BEGIN Data extract

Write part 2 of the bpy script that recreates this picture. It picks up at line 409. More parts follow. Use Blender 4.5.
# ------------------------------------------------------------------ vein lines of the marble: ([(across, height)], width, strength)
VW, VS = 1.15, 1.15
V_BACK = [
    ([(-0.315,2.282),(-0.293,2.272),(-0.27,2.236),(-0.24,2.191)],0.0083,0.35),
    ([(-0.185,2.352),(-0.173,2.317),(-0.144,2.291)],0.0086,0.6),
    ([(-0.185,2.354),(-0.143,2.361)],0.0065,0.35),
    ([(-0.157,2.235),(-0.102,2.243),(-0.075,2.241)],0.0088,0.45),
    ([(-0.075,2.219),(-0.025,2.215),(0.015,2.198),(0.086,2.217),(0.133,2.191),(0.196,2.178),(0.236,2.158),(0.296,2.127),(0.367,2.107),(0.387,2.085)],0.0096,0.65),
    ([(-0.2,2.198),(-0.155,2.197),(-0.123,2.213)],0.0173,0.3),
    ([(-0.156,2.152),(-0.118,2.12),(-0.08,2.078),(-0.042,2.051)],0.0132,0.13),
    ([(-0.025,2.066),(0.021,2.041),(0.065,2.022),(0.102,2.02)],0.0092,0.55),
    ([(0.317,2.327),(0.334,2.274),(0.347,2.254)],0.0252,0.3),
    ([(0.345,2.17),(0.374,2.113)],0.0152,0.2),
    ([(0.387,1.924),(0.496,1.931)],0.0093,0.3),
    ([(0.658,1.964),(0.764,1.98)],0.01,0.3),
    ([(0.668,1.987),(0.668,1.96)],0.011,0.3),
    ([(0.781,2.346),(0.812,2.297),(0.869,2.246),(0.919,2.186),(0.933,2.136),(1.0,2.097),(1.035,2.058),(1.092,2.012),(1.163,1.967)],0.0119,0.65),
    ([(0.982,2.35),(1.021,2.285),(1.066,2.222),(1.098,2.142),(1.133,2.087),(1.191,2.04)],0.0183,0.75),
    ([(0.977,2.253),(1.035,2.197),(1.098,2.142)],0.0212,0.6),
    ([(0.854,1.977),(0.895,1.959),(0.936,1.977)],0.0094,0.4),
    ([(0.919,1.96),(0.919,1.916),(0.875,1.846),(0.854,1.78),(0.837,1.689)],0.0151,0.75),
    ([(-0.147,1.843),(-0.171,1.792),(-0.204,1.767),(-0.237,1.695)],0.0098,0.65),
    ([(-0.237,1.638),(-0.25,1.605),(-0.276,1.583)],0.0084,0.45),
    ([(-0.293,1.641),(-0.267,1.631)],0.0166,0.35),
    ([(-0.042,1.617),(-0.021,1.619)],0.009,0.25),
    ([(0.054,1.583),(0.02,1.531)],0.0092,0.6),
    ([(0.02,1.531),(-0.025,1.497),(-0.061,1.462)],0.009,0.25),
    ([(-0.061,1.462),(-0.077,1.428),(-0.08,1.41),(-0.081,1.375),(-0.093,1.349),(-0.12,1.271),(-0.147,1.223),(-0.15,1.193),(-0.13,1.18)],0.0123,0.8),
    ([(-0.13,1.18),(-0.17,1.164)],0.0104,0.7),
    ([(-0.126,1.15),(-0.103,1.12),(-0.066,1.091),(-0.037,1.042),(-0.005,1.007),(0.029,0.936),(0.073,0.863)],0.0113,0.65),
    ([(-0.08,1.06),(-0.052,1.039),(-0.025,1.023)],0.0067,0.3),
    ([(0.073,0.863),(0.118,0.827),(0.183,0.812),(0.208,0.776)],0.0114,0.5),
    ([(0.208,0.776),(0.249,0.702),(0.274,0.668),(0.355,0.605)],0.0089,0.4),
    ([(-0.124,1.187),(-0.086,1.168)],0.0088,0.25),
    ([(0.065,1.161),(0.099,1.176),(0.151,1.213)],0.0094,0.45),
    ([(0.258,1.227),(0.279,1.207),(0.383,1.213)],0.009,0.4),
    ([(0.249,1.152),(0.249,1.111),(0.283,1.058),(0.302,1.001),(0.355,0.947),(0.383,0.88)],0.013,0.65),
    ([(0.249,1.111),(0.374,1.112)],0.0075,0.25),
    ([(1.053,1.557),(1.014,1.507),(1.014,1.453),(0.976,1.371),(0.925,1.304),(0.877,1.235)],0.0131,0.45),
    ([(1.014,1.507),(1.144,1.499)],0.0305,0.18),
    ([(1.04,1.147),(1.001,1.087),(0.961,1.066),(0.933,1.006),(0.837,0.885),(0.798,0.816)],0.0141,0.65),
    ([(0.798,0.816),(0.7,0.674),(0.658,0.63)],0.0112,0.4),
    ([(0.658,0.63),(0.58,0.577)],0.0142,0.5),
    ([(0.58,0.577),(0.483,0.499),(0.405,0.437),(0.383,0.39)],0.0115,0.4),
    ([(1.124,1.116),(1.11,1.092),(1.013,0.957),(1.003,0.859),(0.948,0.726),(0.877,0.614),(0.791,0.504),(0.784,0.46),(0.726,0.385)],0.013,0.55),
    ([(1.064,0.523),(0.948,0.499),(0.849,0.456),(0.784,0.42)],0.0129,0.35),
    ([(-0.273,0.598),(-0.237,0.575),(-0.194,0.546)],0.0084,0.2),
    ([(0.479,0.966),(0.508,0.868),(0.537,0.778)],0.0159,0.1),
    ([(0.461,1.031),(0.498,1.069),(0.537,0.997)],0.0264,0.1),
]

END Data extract

[What you will do] Word for word, quote all of the data above.

[Solved problem]
Write part 2 of the bpy script that recreates this picture. It picks up at line 409. More parts follow. Use Blender 4.5.
# ------------------------------------------------------------------ vein lines of the marble: ([(across, height)], width, strength)
VW, VS = 1.15, 1.15
V_BACK = [
    ([(-0.315,2.282),(-0.293,2.272),(-0.27,2.236),(-0.24,2.191)],0.0083,0.35),
    ([(-0.185,2.352),(-0.173,2.317),(-0.144,2.291)],0.0086,0.6),
    ([(-0.185,2.354),(-0.143,2.361)],0.0065,0.35),
    ([(-0.157,2.235),(-0.102,2.243),(-0.075,2.241)],0.0088,0.45),
    ([(-0.075,2.219),(-0.025,2.215),(0.015,2.198),(0.086,2.217),(0.133,2.191),(0.196,2.178),(0.236,2.158),(0.296,2.127),(0.367,2.107),(0.387,2.085)],0.0096,0.65),
    ([(-0.2,2.198),(-0.155,2.197),(-0.123,2.213)],0.0173,0.3),
    ([(-0.156,2.152),(-0.118,2.12),(-0.08,2.078),(-0.042,2.051)],0.0132,0.13),
    ([(-0.025,2.066),(0.021,2.041),(0.065,2.022),(0.102,2.02)],0.0092,0.55),
    ([(0.317,2.327),(0.334,2.274),(0.347,2.254)],0.0252,0.3),
    ([(0.345,2.17),(0.374,2.113)],0.0152,0.2),
    ([(0.387,1.924),(0.496,1.931)],0.0093,0.3),
    ([(0.658,1.964),(0.764,1.98)],0.01,0.3),
    ([(0.668,1.987),(0.668,1.96)],0.011,0.3),
    ([(0.781,2.346),(0.812,2.297),(0.869,2.246),(0.919,2.186),(0.933,2.136),(1.0,2.097),(1.035,2.058),(1.092,2.012),(1.163,1.967)],0.0119,0.65),
    ([(0.982,2.35),(1.021,2.285),(1.066,2.222),(1.098,2.142),(1.133,2.087),(1.191,2.04)],0.0183,0.75),
    ([(0.977,2.253),(1.035,2.197),(1.098,2.142)],0.0212,0.6),
    ([(0.854,1.977),(0.895,1.959),(0.936,1.977)],0.0094,0.4),
    ([(0.919,1.96),(0.919,1.916),(0.875,1.846),(0.854,1.78),(0.837,1.689)],0.0151,0.75),
    ([(-0.147,1.843),(-0.171,1.792),(-0.204,1.767),(-0.237,1.695)],0.0098,0.65),
    ([(-0.237,1.638),(-0.25,1.605),(-0.276,1.583)],0.0084,0.45),
    ([(-0.293,1.641),(-0.267,1.631)],0.0166,0.35),
    ([(-0.042,1.617),(-0.021,1.619)],0.009,0.25),
    ([(0.054,1.583),(0.02,1.531)],0.0092,0.6),
    ([(0.02,1.531),(-0.025,1.497),(-0.061,1.462)],0.009,0.25),
    ([(-0.061,1.462),(-0.077,1.428),(-0.08,1.41),(-0.081,1.375),(-0.093,1.349),(-0.12,1.271),(-0.147,1.223),(-0.15,1.193),(-0.13,1.18)],0.0123,0.8),
    ([(-0.13,1.18),(-0.17,1.164)],0.0104,0.7),
    ([(-0.126,1.15),(-0.103,1.12),(-0.066,1.091),(-0.037,1.042),(-0.005,1.007),(0.029,0.936),(0.073,0.863)],0.0113,0.65),
    ([(-0.08,1.06),(-0.052,1.039),(-0.025,1.023)],0.0067,0.3),
    ([(0.073,0.863),(0.118,0.827),(0.183,0.812),(0.208,0.776)],0.0114,0.5),
    ([(0.208,0.776),(0.249,0.702),(0.274,0.668),(0.355,0.605)],0.0089,0.4),
    ([(-0.124,1.187),(-0.086,1.168)],0.0088,0.25),
    ([(0.065,1.161),(0.099,1.176),(0.151,1.213)],0.0094,0.45),
    ([(0.258,1.227),(0.279,1.207),(0.383,1.213)],0.009,0.4),
    ([(0.249,1.152),(0.249,1.111),(0.283,1.058),(0.302,1.001),(0.355,0.947),(0.383,0.88)],0.013,0.65),
    ([(0.249,1.111),(0.374,1.112)],0.0075,0.25),
    ([(1.053,1.557),(1.014,1.507),(1.014,1.453),(0.976,1.371),(0.925,1.304),(0.877,1.235)],0.0131,0.45),
    ([(1.014,1.507),(1.144,1.499)],0.0305,0.18),
    ([(1.04,1.147),(1.001,1.087),(0.961,1.066),(0.933,1.006),(0.837,0.885),(0.798,0.816)],0.0141,0.65),
    ([(0.798,0.816),(0.7,0.674),(0.658,0.63)],0.0112,0.4),
    ([(0.658,0.63),(0.58,0.577)],0.0142,0.5),
    ([(0.58,0.577),(0.483,0.499),(0.405,0.437),(0.383,0.39)],0.0115,0.4),
    ([(1.124,1.116),(1.11,1.092),(1.013,0.957),(1.003,0.859),(0.948,0.726),(0.877,0.614),(0.791,0.504),(0.784,0.46),(0.726,0.385)],0.013,0.55),
    ([(1.064,0.523),(0.948,0.499),(0.849,0.456),(0.784,0.42)],0.0129,0.35),
    ([(-0.273,0.598),(-0.237,0.575),(-0.194,0.546)],0.0084,0.2),
    ([(0.479,0.966),(0.508,0.868),(0.537,0.778)],0.0159,0.1),
    ([(0.461,1.031),(0.498,1.069),(0.537,0.997)],0.0264,0.1),
]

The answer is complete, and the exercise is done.